それぞれにフレッシュで繊細な演技を見せ、等身大の高校生の姿を表現しています。
また、ほぼ楽器未経験者の5人が人気の高校生バンドを演じるに当たり、映画撮影の半年前からバンド練習が始まったそうです。
その結果、周囲が驚くような上達を見せ、作中では音楽への愛とエネルギーを感じる演奏を見せています。
プロからも上手いという感想が寄せられ、MONGOL800の人気曲をカバーする5人組バンド『小さな恋のうたバンド』としてCDデビューも果たしました。
ちなみに、MONGOL800の3人もカメオ出演しているので、どのシーンで登場するかにも注目してくださいね。
ただの青春物語とは一線を画す社会派ストーリー
本作は『小さな恋のうた』というタイトルから、ラブストーリーを中心とした映画のように思うかもしれません。
しかし、実際は舞台である沖縄が抱える問題をベースにした、社会派の側面もある作品です。
沖縄と米軍基地は、切っても切れない関係にあります。
作中で取り上げられている、米軍基地の敷地内に住む子供とフェンス越しに知り合うというエピソードも、実際にあることだそうです。
同じ県内にいながらも別の国であるかのように隔てられ、不和が生じている現状があります。
とはいえ、映画で米軍基地への問題提起をアピールしているわけではありません。
生活の根底に染み付いているからこそ、あえて口には出さない沖縄県民と米軍基地のリアルな距離感が分かり、地元の人たちの感覚を知る機会になるでしょう。
同時に、米軍基地にいる人たちの人間らしい一面も見え、中立の視点で問題を向き合うことができます。
そして、本作で重要になるテーマが音楽です。
作中では、MONGOL800の『小さな恋のうた』『あなたに』『DON’T WORRY BE HAPPY』『SAYONARA DOLL』の4曲が披露されます。
楽曲とストーリーがうまくリンクしていく構成が見事で、名曲たちの魅力を再発見できることも魅力です。
また、それらの音楽を通して、高校生たちが悩みながらも前へ進んでいく様子が感じられます。
自分たちではどうしようもない現実を前にしながらも、彼らが人として成長できたのは、音楽の持つパワーとメッセージが希望を与えるからでしょう。

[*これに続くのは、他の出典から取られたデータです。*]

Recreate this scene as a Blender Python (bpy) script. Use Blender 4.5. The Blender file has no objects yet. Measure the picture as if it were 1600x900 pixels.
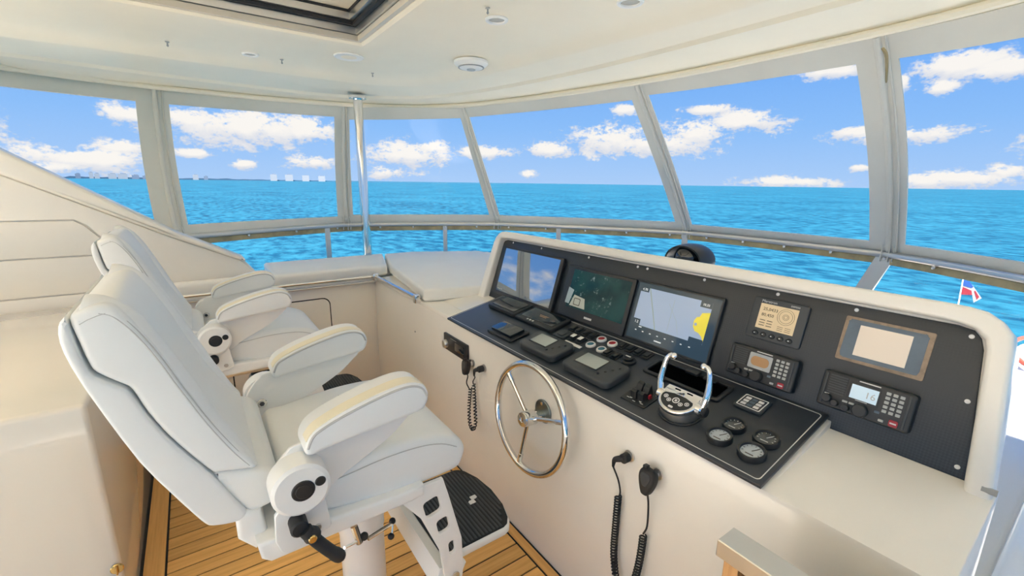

山積みの問題の中心で、仲間と共にひたむきに音楽とバンドに打ち込む高校生たちの青春の結末が、爽やかな感動を呼びます。
MONGOL800の「小さな恋のうた」の魅力を再発見できる
本作の主題歌は、小さな恋のうたバンドがカバーするMONGOL800の『小さな恋のうた』です。
MONGOL800のサポートメンバーである宮内陽輔によって、原曲よりゆったりとしたテンポにアレンジされ、爽やかな明るさを演出した1曲になっています。
シンプルなサウンドで、ドラム・ギター・ベースのそれぞれの音色が絶妙にマッチしていくリズム感の良いメロディが特徴です。
歌詞には、島で生まれ育った男女が、手紙のやり取りを通して絆を深めていく様子が描かれています。
小さな恋心の儚くも真っ直ぐに互いを想い合う気持ちをストレートに表現し、何度も聴きたくなる印象的なフレーズが詰まってます。
力強くも優しい歌声が歌のメッセージを心に沁み込ませ、男らしさが滲む原曲とは違う味わいを見せていますよ。
PVでは、5人がそれぞれの場所で演奏する映像が組み合わされ、映画の余韻を感じる構成になっています。
原曲と合わせて、小さな恋のうたバンドのカバー曲も楽しみましょう。
「小さな恋のうた」は大きな愛を感じる名作!
画像引用元 (Amazon)
MONGOL800の名曲から生まれた映画『小さな恋のうた』は、音楽の魅力と友情の強さを実感できる作品です。
作中でも描かれるように、国境をはじめとする様々な問題が、友情や恋の絆を深めていくことをはばむ場合があります。
しかし、音楽に込められたメッセージと、音楽を愛する強い気持ちが彼らに奇跡を起こします。
絆を育む一番の方法は、好きなものを大切にすることだと感じさせてくれるはずです。
映画『小さな恋のうた』を観て、ぜひ音楽の力を存分に味わってください。